To learn how it all started, and perhaps act as a deterrent, the Netflix documentary '13' was screened at the Carnahan Courthouse last night.

Sankofa Unity Center organized the screening at the encouragement of Circuit Attorney Kim Gardner.

“All of our kids get caught up in the system, every day, and I’m sure you report on it all the time.
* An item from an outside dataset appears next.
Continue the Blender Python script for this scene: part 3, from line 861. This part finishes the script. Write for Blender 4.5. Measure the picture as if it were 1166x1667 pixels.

Every day, someone in the black community dies because of some kind of violent attack, because of guns, something, and it has to stop,” says Program Manager Avis McHugh.

McHugh says they showed the film in a courtroom to turn that place from one of fear and punishment into one of education and support

“Just the way that people get caught up in the system and not being able to have the lawyer support that they need or just not being able to have the flexibility of breaking the law without getting an extreme sentence for it,” she says.

Sankofa is organizing a march tomorrow downtown at 5 p.m. called "Black Men Step Up."  Sankofa CEO Darren Seals says purpose, work, is what can help break the path so many are on.

“When you’re young and you can’t get a job, when you’re struggling, you go out and do petty crimes when you’re young, that’s what teenagers do. This kid didn’t want to get in trouble. It’s the neighborhoods, when you grow up in the neighborhoods, you become part of your environment,” he says.

Circuit Attorney Gardner was not available to answer questions while we were there.  Seals credits her work on what he calls "stay-out plans" for youth who get in trouble.